Y así se entabla una desigual pelea; once realistas por un lado, dos patriotas por el otro y en el centro, Arenales y Echavarría. Todos aceros en mano. Jinetes y espadachines, topan con sus cabalgaduras blandiendo ágiles sus espadas que chocan chispeantes; parando y devolviendo sonoramente, golpe por golpe. 
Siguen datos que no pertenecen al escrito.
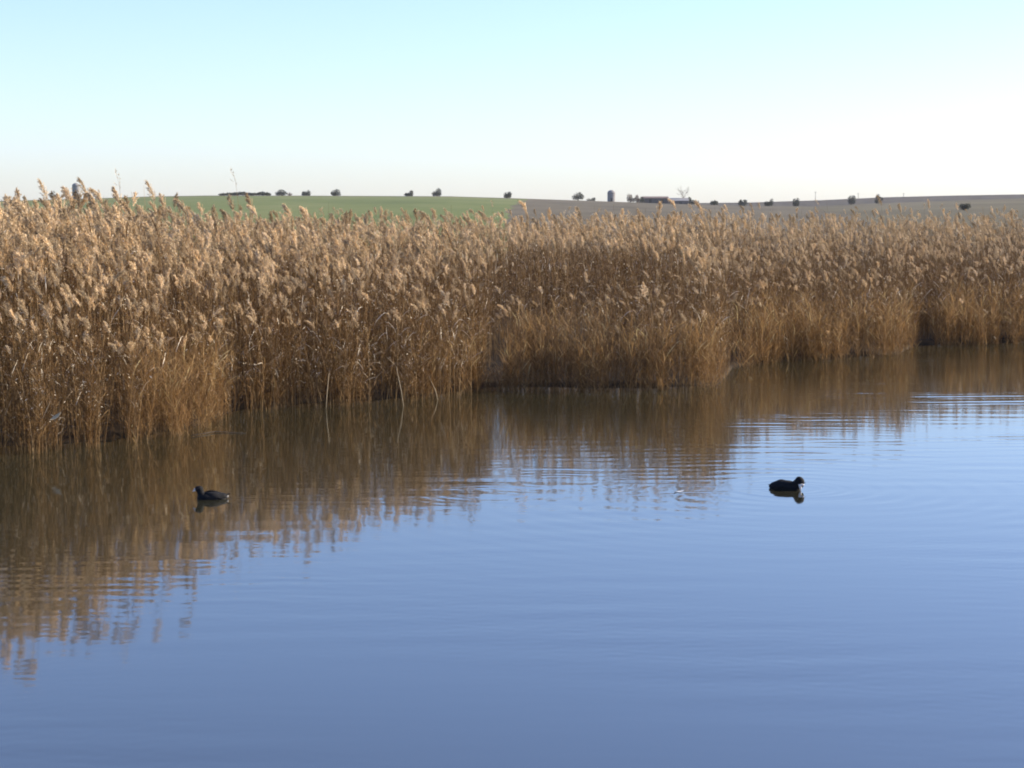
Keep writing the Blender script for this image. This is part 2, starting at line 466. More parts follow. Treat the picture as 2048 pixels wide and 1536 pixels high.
# height of the reed tops (m): rows by photo column, columns by distance behind the water's edge
D_COLS = np.array([0, .5, 1.0, 1.8, 3, 5, 8, 13, 20, 30])
H_ROWS = np.array([
    (-400, 1.6, 2.0, 2.35, 2.6, 2.75, 2.75, 2.8, 2.8, 2.8, 2.8),
    (70,   1.6, 2.0, 2.35, 2.6, 2.75, 2.75, 2.8, 2.8, 2.8, 2.8),
    (235,  1.3, 1.5, 1.8, 2.2, 2.5, 2.7, 2.75, 2.75, 2.75, 2.75),
    (330,  1.0, 1.2, 1.5, 2.0, 2.4, 2.65, 2.75, 2.75, 2.75, 2.75),
    (450,  1.0, 1.3, 1.6, 2.0, 2.35, 2.6, 2.7, 2.7, 2.7, 2.7),
    (520,  1.5, 1.75, 2.0, 2.2, 2.4, 2.6, 2.7, 2.7, 2.7, 2.7),
    (700,  1.35, 1.6, 1.8, 2.05, 2.3, 2.5, 2.65, 2.7, 2.7, 2.7),
    (850,  1.3, 1.5, 1.65, 1.9, 2.1, 2.35, 2.6, 2.7, 2.7, 2.7),
    (960,  1.4, 1.6, 1.75, 1.9, 2.1, 2.3, 2.55, 2.7, 2.7, 2.7),
    (1010, .9, 1.1, 1.15, 1.2, 1.9, 2.3, 2.5, 2.65, 2.7, 2.7),
    (1200, .95, 1.15, 1.2, 1.2, 2.0, 2.3, 2.5, 2.65, 2.7, 2.7),
    (1330, 1.0, 1.25, 1.5, 1.9, 2.3, 2.45, 2.5, 2.65, 2.7, 2.7),
    (1440, 1.0, 1.25, 1.6, 1.95, 2.2, 2.3, 2.4, 2.65, 2.7, 2.7),
    (1520, .9, 1.1, 1.25, 1.4, 1.6, 1.85, 2.2, 2.55, 2.7, 2.75),
    (1800, .9, 1.1, 1.3, 1.5, 1.7, 1.95, 2.3, 2.6, 2.75, 2.8),
    (2100, .9, 1.1, 1.3, 1.5, 1.7, 1.9, 2.2, 2.55, 2.75, 2.8),
    (3000, .9, 1.1, 1.25, 1.4, 1.55, 1.7, 1.95, 2.35, 2.65, 2.75)])
def reed_height(px, d):
    r = np.interp(px, H_ROWS[:, 0], np.arange(len(H_ROWS)))
    c = np.interp(d, D_COLS, np.arange(len(D_COLS)))
    i = np.clip(r.astype(int), 0, len(H_ROWS)-2); j = np.clip(c.astype(int), 0, len(D_COLS)-2)
    fr, fc = r-i, c-j; T = H_ROWS[:, 1:]
    return (T[i,j]*(1-fr)*(1-fc) + T[i+1,j]*fr*(1-fc) + T[i,j+1]*(1-fr)*fc + T[i+1,j+1]*fr*fc)

def scatter_reeds():
    rng = np.random.default_rng(77)
    P, VAR, SCL, ROT = [], [], [], []
    for d0, d1, dens in [(-.12, .5, 270), (.5, 1.4, 210), (1.4, 3, 105), (3, 6, 60), (6, 12, 40), (12, 22, 25), (22, 30, 14)]:
        t0, t1 = t_of(-260), t_of(2420)
        n = int(dens * (d1-d0) * (t1-t0) * 48)
        t = rng.uniform(t0, t1, n); d = rng.uniform(d0, d1, n)
        Y = front(t) + d; X = t * Y; px = px_of(t)
        keep = rng.random(n) < Y / 48
        # clumpy edge and thin lanes between clumps
        cl = vnoise(X, Y, .9, 21)
        keep &= rng.random(n) < np.clip(.9 + .85*cl, .06, 1) if d1 <= 1.4 else rng.random(n) < np.clip(.85 + .45*cl, .12, 1)
        keep &= d > .16 + .22*vnoise(X, Y, .6, 22) - .12
        for lx, lw, ld, left in LANES:
            wob = 6*vnoise(Y*3, X, 1.5, 61)
            keep &= ~((np.abs(px - lx + wob - d*4) < lw/2) & (d < ld) & (rng.random(n) > left))
        keep &= ~((np.abs(px - 985 + 3*vnoise(Y, X, .8, 63)) < 25*(1 - d/7)) & (d < 4.2) & ((d > 1.1) | (rng.random(n) < .35)))                   # dark cleft beside the low fringe
        hollow = (px > 985) & (px < 1440) & (d > 1.5 + .25*cl) & (d < 5.4 + .3*cl)          # open lane behind the low fringe
        hollow &= rng.random(n) > .03 + .97*smooth((px - 1325)/90)
        keep &= ~hollow
        keep &= ~((px > 995) & (px < 1340) & (d > 3.8) & (d < 6.4) & (rng.random(n) < .45))
        X, Y, t, d, px, cl = [a[keep] for a in (X, Y, t, d, px, cl)]
        m = len(X)
        big = vnoise(X, Y, 2.2, 23); mid = vnoise(X, Y, .7, 24)
        Hm = reed_height(px, np.maximum(d, 0))
        Hm = Hm - np.interp(px, [-300, 250, 500, 1000, 1200, 2100], [.08, .12, .24, .24, .20, .20]) * np.clip(Hm/2.7, 0, 1)**3
        H = Hm * (1 + .07*big + .04*mid + rng.normal(0, .055, m)) - np.abs(rng.normal(0, .13, m)) * (Hm > 1.5)
        short = rng.random(m)
        H = H + np.where((rng.random(m) < .05) & (Hm > 2.2), rng.uniform(.1, .32, m), 0)      # single stems that overtop the rest
        # under-storey of leafy shoots that fill the front of the bank
        under = (d < 3) & (short < .42) & ~((px > 985) & (px < 1430) & (d > 1.6))
        H = np.where(under, H * rng.uniform(.45, .85, m), H)
        H = np.where((np.abs(px - 985) < 25) & (d < 1.1), rng.uniform(.28, .55, m), H)      # low litter at the foot of the cleft
        u = rng.random(m)
        pf = np.interp(px, [300, 900, 1500, 2100], [.62, .55, .52, .50])
        small = rng.random(m) < np.interp(px, [400, 1000, 1500, 2100], [.15, .45, .6, .75])   # finer heads towards the far end
        tallv = np.where(u < pf, np.where(small, rng.integers(20, 24, m), rng.integers(0, 8, m)), rng.integers(17, 20, m))
        midv = rng.integers(8, 12, m)
        var = np.where(H > 1.75, np.where(under & (u > .12), midv, tallv),
              np.where(H > 1.32, np.where(u < .22, rng.integers(0, 8, m), midv), np.where(u < .025, rng.integers(0, 8, m), np.where((px < 850) & ((px < 245) | (px > 450)) & (rng.random(m) < .7), midv, rng.integers(12, 17, m)))))  # low shoots on the left bank take darker leaves as painted-in shade
        bare = (px > 998) & (px < 1330) & (d > 4.2) & (d < 9) & (H < 2.15)                     # no low growth at the foot of the inner wall
        P0 = ~bare; X, Y, t, d, px, H, var, under = [a[P0] for a in (X, Y, t, d, px, H, var, under)]; m = len(X)
        h0 = np.array([h for _, h in PROTO])[var]
        s = H / h0
        sxy = np.clip(s, .75, 1.2)
        P.append(np.stack([X, Y, np.maximum(ground_z(t, Y), -.12)], -1)); VAR.append(var)
        SCL.append(np.stack([sxy, sxy, s], -1))
        lean = .05 + .05*rng.random(m)
        leanx = .10*vnoise(X, Y, .8, 25) + rng.normal(0, .055, m); leany = .07*vnoise(X, Y, .8, 26) + rng.normal(0, .055, m)
        leany += np.where(d < .6, .07, 0)                    # the front row leans out over the water
        yaw = np.where((var < 8) | (var > 19), rng.normal(.1, 1.15, m), rng.uniform(0, 6.28, m))
        ROT.append(np.stack([leany, leanx, yaw], -1))
    P, VAR, SCL, ROT = map(np.concatenate, (P, VAR, SCL, ROT))
    print('reeds', len(P), np.bincount(VAR))
    me = bpy.data.meshes.new('reed_bed')
    me.vertices.add(len(P)); me.vertices.foreach_set('co', P.astype(np.float32).ravel())
    a = me.attributes.new('variant', 'INT', 'POINT'); a.data.foreach_set('value', VAR.astype(np.int32))
    a = me.attributes.new('size', 'FLOAT_VECTOR', 'POINT'); a.data.foreach_set('vector', SCL.astype(np.float32).ravel())
    a = me.attributes.new('turn', 'FLOAT_VECTOR', 'POINT'); a.data.foreach_set('vector', ROT.astype(np.float32).ravel())
    me.update()
    o = link('reed_bed', me)
    ng = bpy.data.node_groups.new('reed_scatter', 'GeometryNodeTree')
    ng.interface.new_socket('Geometry', in_out='INPUT', socket_type='NodeSocketGeometry')
    ng.interface.new_socket('Geometry', in_out='OUTPUT', socket_type='NodeSocketGeometry')
    N, L = ng.nodes, ng.links
    gi, go = N.new('NodeGroupInput'), N.new('NodeGroupOutput')
    def named(nm, ty):
        x = N.new('GeometryNodeInputNamedAttribute'); x.data_type = ty; x.inputs['Name'].default_value = nm
        return x.outputs['Attribute']
    av, asz, at_ = named('variant', 'INT'), named('size', 'FLOAT_VECTOR'), named('turn', 'FLOAT_VECTOR')
    jn = N.new('GeometryNodeJoinGeometry')
    for i, (src, _) in enumerate(PROTO):
        oi = N.new('GeometryNodeObjectInfo'); oi.inputs['Object'].default_value = src; oi.inputs['As Instance'].default_value = False
        cm = N.new('FunctionNodeCompare'); cm.data_type = 'INT'; cm.operation = 'EQUAL'
        ins = [s for s in cm.inputs if s.enabled and s.type == 'INT']
        L.new(av, ins[0]); ins[1].default_value = i
        ip = N.new('GeometryNodeInstanceOnPoints')
        L.new(gi.outputs[0], ip.inputs['Points']); L.new(cm.outputs[0], ip.inputs['Selection'])
        L.new(oi.outputs['Geometry'], ip.inputs['Instance'])
        L.new(at_, ip.inputs['Rotation']); L.new(asz, ip.inputs['Scale'])
        L.new(ip.outputs[0], jn.inputs[0])
    L.new(jn.outputs[0], go.inputs[0])
    md = o.modifiers.new('scatter', 'NODES'); md.node_group = ng
    tag(o, 'dense dry golden brown reeds massed along the water', 'reeds', kind='stuff')
scatter_reeds()

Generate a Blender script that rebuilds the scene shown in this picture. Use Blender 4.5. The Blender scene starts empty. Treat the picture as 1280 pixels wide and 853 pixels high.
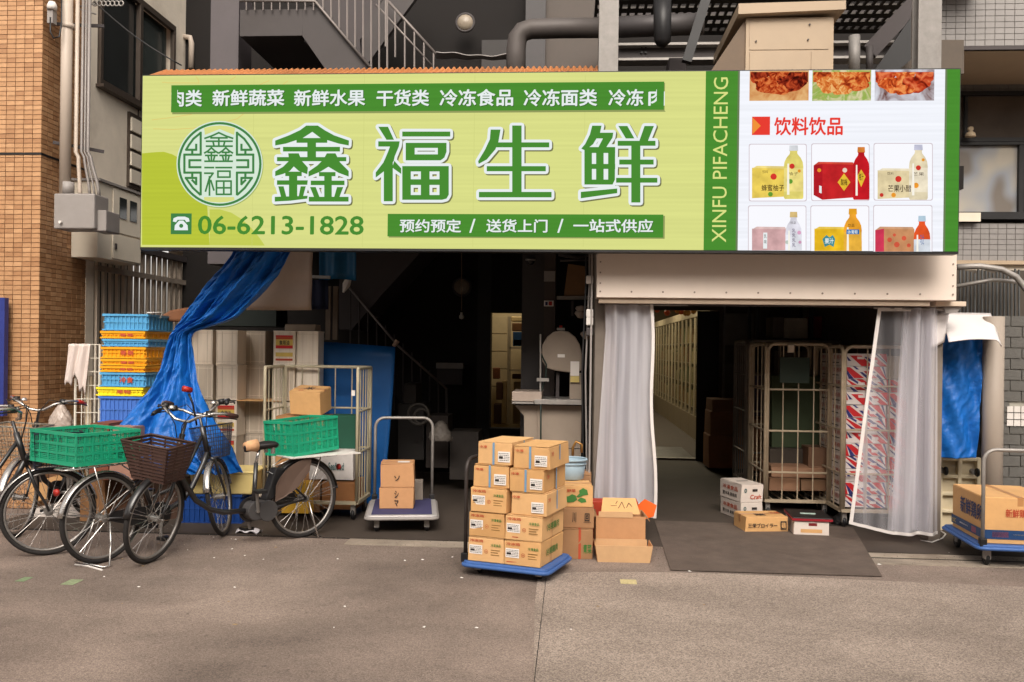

La yunta patriota aguanta; defiende y arremete sin dar ni pedir tregua hasta que sus bestias caen y los dejan a pie. Ahora Arenales y Echavarría están desmontados, en el centro de un círculo casi mortal. De pronto, Arenales deja su espada colgando de su dragona, y con ambas manos desenfunda las pistolas. Retumban las descargas y dos godos, los más enconosos caen antarca y sin vida. Por un instante la acción se congela, pero a poco el enemigo reacciona más enardecido que nunca acometiendo con sablazos a diestra y siniestra. La pelea sigue y la sangre ya mancha el carril, cuando en eso Echavarría ve un fusil que apunta a Arenales; pone su cuerpo pero recibe una descarga mortal. Ahora Arenales está solo, cubierto de heridas y sangrando todo su cuerpo. Se acerca a un árbol y allí afirma su espalda. Es un felino herido y amenazante. Esta embravecido y en su rostro se lee la decisión de matar o morir. Y si bien en su físico ya no cabe herida, su sable no deja de trazar círculos peligrosos. De los 11 enemigos, unos ya se apartaron pensando quizá, que así no vale matar a un valiente. Otros cuatros yacen muertos, pero el resto sigue machacando. Arenales desfallece; la sangre derramada melló su vitalidad y fortaleza hasta que al fin cae y sus enemigos lo dan por muerto.